Can simply put a turbine and-or stirling engines on the black smoker, and you’ll be pumping the megawatts.
Then release the mining bots to harvest all that precious booty, er metalliferous sediments https://en.wikipedia.org/wiki/Hydrothermal_vent#/media/File:Deep_sea_vent_chemistry_diagram.jpg

Can even get Helium3 folks! for nuclear fusion and it’s $2k per litre!

But yeah, that stuff is later. first need to make the robot submarine factories.

[1]


#32

Pitcairn doesn’t have a harbor or nice beaches and is a rugged inhospitable piece of land.

Let me repeat, it doesn’t have a harbor, or airstrip, or undersea cable internet connection. In short it is cut off from the world and trade and quickly becoming uninhabited. There is an important lesson here for SeaSteaders, it needs a compelling economic reason or it won’t happen.

The secret to success is to copy successful similar examples, like Hong Kong, Singapore, the birth of nations and generally prosperous places.

Capitalism, the free exchange of goods, ideas and services, is the solution.


#33

Go for it. You’ll find out pretty fast how good of a solution capitalism is 1500 nm offshore.


#34

I do it all the time. How do you think I get to live on a sailboat? Come to think of it between lowering my expenses and increasing my income living on a boat has worked out very well.

Capitalism is the engine that powers everything in our modern world. A SeaStead that increases everyones wealth will be a success, while one that is just an expense will never be built.

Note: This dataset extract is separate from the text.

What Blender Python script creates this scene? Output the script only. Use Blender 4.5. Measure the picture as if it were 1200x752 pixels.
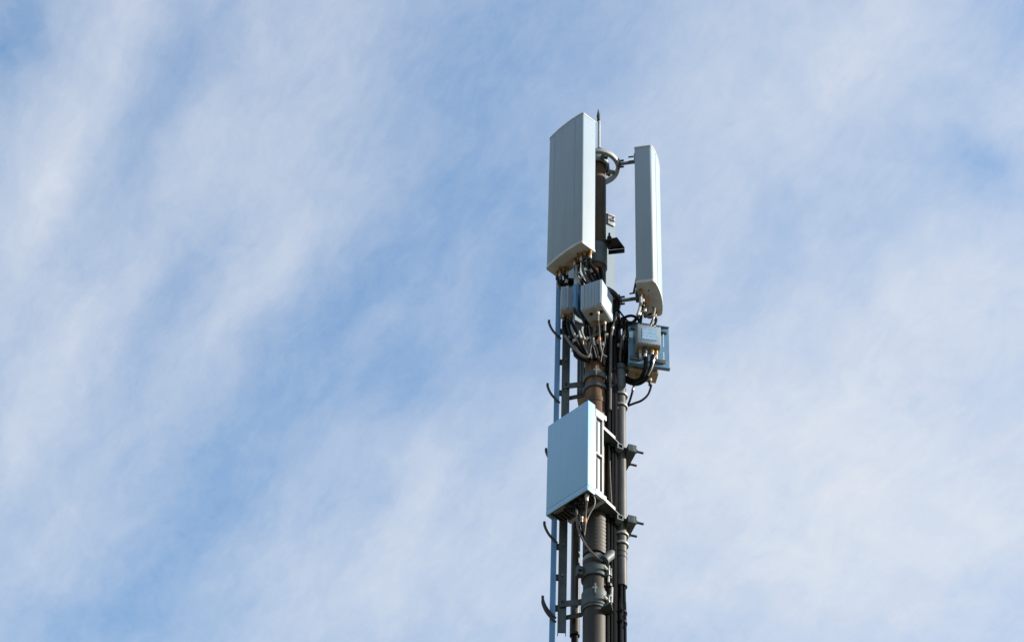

What is fun is that there are literally dozens of ways that living at sea can be extremely profitable and rewarding. Am I the only one who knows why many of the wealthiest people in the world own mega yachts? Hint, it isn’t because they like to spend money.


(.) #35

Technology will supersede politics.


#36

It already did a while ago, at least for people who are paying attention.


(.) #37

I am glad you are paying attention. Good for you.


(Chad Elwartowski) #38

I think technology gives little boosts in freedom throughout history until it is adopted and corrupted by governments (or just outlawed). Fortunately governments are slow to adapt. But it tends to leave the early adopters (and those rich enough to afford the early technology) to experience more freedom than the rest of the population.


#39

Everyone is as free as they want to be, the thing is freedom in isolation, is more of a punishment than anything else, it is called ostracism. An individual in isolation is less than nothing, our value and happiness is determined by our relationships.

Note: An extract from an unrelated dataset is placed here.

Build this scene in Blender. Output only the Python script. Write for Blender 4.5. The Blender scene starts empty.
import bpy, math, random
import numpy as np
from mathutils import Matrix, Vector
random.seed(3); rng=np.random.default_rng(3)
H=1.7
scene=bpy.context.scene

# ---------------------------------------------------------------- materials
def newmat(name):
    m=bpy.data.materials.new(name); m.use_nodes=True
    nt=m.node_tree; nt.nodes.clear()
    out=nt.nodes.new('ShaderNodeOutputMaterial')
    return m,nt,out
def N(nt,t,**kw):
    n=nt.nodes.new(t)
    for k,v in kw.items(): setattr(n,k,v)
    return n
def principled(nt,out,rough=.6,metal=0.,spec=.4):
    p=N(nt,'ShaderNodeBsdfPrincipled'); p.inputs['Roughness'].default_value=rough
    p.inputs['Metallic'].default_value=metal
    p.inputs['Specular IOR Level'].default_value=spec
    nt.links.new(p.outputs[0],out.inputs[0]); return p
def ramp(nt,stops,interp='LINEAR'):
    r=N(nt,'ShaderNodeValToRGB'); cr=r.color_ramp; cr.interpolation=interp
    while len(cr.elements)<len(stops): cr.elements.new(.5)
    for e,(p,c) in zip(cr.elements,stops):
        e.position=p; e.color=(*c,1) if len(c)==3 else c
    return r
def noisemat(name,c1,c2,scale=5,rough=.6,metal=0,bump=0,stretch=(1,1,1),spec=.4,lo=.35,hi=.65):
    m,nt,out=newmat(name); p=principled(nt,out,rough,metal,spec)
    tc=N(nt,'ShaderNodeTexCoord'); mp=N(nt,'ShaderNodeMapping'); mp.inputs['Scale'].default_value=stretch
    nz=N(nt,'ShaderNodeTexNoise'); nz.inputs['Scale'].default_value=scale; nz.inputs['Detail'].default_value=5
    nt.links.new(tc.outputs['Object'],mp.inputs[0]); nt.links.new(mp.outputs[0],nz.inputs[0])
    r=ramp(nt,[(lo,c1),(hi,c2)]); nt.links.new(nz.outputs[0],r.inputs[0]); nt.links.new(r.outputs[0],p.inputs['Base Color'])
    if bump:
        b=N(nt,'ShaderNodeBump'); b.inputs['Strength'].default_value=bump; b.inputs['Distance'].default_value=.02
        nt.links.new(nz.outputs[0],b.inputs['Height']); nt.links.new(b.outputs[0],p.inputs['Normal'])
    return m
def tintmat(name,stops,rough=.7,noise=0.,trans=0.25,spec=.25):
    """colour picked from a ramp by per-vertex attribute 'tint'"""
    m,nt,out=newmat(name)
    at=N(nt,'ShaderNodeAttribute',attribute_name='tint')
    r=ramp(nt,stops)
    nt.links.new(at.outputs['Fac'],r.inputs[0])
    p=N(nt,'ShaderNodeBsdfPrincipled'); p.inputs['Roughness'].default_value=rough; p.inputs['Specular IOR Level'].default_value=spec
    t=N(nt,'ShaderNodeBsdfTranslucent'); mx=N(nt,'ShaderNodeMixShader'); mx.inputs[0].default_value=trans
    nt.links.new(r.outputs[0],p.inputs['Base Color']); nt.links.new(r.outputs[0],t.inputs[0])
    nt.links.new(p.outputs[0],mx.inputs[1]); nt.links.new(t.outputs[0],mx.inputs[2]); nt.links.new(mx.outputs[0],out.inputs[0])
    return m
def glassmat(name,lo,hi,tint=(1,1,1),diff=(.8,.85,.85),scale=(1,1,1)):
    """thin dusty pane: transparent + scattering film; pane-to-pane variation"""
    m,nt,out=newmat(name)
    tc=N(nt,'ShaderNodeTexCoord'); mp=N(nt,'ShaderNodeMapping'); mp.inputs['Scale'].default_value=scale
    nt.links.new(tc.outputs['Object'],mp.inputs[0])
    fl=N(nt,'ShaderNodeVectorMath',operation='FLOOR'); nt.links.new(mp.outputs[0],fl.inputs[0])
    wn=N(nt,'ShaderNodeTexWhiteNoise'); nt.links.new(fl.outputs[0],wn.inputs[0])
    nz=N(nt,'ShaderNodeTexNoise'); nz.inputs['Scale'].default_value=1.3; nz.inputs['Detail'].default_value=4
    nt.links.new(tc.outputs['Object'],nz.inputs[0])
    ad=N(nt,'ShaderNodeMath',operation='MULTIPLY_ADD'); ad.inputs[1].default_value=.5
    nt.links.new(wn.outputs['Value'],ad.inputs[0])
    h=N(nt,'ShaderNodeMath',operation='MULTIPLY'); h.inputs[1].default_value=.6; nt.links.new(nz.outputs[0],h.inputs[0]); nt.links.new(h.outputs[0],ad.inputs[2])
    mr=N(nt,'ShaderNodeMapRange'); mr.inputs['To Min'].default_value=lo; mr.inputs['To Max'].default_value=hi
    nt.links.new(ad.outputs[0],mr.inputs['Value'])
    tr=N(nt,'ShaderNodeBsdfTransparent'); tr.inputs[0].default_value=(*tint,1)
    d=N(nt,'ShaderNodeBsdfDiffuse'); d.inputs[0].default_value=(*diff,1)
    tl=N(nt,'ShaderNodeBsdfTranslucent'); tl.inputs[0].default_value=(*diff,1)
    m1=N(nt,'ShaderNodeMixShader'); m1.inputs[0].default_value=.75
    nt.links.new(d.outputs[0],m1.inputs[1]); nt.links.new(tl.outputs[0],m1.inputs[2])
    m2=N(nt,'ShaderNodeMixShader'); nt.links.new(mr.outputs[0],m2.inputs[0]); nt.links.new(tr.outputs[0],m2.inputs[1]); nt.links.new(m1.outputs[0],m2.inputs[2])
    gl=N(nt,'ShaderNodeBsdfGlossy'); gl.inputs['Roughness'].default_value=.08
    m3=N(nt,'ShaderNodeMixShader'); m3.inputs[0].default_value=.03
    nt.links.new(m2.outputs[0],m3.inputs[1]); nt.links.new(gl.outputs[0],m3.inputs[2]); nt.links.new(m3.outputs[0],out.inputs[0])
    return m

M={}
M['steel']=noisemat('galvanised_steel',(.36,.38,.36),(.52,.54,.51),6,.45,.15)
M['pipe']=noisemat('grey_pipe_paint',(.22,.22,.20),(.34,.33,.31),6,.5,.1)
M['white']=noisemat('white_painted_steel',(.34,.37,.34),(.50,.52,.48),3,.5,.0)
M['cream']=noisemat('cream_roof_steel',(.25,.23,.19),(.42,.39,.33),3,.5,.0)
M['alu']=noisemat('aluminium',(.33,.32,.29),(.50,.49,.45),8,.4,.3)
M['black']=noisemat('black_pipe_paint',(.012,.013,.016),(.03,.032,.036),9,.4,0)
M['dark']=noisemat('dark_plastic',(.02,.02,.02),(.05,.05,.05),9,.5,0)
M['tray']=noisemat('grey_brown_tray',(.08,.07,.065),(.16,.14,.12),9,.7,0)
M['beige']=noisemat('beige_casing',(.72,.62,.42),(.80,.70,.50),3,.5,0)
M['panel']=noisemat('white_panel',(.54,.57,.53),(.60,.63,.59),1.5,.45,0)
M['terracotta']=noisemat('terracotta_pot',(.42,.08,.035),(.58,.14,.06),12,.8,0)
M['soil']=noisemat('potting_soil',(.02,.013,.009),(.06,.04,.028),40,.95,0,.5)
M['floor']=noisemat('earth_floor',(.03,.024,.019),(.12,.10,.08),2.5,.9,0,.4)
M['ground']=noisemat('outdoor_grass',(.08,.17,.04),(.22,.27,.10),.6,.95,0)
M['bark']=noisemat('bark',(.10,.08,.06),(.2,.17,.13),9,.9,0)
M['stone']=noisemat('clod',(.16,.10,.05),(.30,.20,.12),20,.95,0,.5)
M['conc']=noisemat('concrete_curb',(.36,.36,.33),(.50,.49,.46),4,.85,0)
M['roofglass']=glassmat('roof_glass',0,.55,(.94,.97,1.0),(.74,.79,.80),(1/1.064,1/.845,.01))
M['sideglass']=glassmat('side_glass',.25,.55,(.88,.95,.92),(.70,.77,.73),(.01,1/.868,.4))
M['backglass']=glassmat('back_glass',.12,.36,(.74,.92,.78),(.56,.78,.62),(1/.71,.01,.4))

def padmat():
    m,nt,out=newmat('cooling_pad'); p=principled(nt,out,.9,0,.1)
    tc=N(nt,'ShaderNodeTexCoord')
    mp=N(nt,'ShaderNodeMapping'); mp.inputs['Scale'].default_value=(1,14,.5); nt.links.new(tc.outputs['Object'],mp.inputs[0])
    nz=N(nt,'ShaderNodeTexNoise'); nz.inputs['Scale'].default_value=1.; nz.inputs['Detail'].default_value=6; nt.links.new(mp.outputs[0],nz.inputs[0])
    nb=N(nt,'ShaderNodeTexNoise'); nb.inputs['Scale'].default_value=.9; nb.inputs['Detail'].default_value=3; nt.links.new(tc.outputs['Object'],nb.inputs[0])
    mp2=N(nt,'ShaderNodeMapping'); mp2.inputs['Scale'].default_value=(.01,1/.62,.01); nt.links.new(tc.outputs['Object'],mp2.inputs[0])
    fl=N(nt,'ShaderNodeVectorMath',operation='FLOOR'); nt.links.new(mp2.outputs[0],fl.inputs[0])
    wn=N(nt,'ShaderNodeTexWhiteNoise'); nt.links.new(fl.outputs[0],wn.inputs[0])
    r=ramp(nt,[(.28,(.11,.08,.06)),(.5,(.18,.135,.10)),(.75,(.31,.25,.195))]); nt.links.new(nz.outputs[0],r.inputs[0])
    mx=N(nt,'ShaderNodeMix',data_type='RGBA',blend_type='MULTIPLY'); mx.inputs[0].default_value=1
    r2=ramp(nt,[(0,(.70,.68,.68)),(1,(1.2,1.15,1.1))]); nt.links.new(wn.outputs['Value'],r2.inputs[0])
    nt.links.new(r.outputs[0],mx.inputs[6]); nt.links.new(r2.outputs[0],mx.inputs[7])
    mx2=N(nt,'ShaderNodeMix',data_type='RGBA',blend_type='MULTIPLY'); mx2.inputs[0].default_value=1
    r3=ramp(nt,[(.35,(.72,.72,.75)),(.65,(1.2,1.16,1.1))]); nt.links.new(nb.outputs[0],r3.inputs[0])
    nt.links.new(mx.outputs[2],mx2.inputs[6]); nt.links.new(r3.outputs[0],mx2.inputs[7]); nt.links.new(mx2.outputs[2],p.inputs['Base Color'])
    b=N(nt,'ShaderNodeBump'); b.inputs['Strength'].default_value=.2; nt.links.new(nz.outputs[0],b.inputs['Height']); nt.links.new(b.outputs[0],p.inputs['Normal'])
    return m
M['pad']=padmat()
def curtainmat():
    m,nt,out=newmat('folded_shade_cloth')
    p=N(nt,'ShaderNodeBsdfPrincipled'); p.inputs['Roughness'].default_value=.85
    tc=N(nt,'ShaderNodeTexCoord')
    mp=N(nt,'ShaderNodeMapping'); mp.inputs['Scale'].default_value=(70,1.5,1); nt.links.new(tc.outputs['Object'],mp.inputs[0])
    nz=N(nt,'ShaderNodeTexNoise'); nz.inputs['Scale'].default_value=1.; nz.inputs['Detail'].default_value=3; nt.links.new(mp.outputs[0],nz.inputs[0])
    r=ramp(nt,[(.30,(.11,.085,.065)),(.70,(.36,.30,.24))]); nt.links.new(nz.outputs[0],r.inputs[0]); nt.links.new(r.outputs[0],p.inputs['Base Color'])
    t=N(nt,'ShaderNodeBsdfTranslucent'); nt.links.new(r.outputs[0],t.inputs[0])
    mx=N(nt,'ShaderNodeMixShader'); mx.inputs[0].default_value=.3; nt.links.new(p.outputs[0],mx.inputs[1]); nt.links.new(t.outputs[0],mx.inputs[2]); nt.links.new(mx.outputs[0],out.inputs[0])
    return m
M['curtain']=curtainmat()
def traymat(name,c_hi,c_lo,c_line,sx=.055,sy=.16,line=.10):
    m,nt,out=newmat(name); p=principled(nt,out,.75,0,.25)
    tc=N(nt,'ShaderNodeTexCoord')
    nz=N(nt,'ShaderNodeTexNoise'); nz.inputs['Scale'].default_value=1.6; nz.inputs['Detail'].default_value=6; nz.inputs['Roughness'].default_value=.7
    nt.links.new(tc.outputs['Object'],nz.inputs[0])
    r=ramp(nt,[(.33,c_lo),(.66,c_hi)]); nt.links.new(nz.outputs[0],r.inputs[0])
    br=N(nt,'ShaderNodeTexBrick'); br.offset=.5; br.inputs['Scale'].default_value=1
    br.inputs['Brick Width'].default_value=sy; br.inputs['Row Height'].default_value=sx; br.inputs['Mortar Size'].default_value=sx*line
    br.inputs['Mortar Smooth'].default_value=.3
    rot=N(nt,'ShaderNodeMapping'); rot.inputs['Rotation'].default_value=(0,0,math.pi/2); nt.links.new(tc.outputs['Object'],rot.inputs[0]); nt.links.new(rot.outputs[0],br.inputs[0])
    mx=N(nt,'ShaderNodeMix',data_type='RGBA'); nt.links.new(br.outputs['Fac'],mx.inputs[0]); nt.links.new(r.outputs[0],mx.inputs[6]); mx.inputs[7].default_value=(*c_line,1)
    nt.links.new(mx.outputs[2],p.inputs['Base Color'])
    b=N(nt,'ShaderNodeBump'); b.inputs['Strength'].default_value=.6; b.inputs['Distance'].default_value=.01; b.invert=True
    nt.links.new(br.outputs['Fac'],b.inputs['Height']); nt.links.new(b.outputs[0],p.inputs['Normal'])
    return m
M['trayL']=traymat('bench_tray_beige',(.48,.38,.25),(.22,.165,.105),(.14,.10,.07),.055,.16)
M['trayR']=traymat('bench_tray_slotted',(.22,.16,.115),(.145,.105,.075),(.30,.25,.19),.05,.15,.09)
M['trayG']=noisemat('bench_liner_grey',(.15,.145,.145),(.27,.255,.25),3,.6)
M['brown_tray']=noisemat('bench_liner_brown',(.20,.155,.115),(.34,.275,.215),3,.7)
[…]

Capitalism, is the free EXCHANGE of ideas, goods and services. It takes a group or community to work. When it does work it is extremely powerful.


(Tom Schaefer) #40

“…the thing is freedom in isolation, is more of a punishment than anything else, it is called ostracism.” Maybe for some, not for me and mine. With my family (goddess wife and 4 awesome kids), and a handful of friends, a few utilities, and a restrained Government, I’d be happy to be “ostracized” to another planet or even system. My ancestral people lived on isolated spits and islands of northwest Europe. That part of the world is falling to savages. I’d be happy in the middle of the Pacific. I’m sure many lovers of power, dependency, and control would gladly write my name on a shard of pottery to be rid of my desire for freedom.